Collected data
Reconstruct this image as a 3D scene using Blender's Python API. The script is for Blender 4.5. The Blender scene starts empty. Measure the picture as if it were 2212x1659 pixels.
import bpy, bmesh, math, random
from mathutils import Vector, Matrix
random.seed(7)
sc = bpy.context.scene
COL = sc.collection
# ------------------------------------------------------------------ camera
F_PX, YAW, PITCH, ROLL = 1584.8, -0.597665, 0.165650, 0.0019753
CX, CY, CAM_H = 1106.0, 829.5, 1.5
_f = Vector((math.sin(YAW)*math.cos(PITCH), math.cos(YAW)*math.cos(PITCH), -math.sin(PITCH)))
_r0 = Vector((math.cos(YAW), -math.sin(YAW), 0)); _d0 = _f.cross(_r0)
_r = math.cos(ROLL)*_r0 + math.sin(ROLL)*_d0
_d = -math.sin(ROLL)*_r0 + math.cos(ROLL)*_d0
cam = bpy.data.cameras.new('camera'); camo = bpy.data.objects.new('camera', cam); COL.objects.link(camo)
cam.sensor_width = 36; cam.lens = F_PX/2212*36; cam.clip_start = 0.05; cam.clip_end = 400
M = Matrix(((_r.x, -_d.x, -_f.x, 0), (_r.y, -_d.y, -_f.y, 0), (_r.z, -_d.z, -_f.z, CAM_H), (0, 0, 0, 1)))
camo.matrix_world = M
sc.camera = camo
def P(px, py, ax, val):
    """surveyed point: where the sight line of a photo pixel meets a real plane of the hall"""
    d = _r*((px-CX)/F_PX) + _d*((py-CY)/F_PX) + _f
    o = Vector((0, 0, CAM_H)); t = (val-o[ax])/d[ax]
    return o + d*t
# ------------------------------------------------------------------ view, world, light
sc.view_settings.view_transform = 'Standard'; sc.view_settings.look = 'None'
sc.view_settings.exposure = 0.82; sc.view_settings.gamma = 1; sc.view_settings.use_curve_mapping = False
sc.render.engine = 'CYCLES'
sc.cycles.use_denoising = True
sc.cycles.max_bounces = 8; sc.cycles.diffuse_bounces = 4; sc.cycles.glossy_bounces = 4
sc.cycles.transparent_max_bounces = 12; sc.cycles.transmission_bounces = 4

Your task
Isolate each line of the listing above that includes "scene". Copy it.

Output below
Reconstruct this image as a 3D scene using Blender's Python API. The script is for Blender 4.5. The Blender scene starts empty. Measure the picture as if it were 2212x1659 pixels.
sc = bpy.context.scene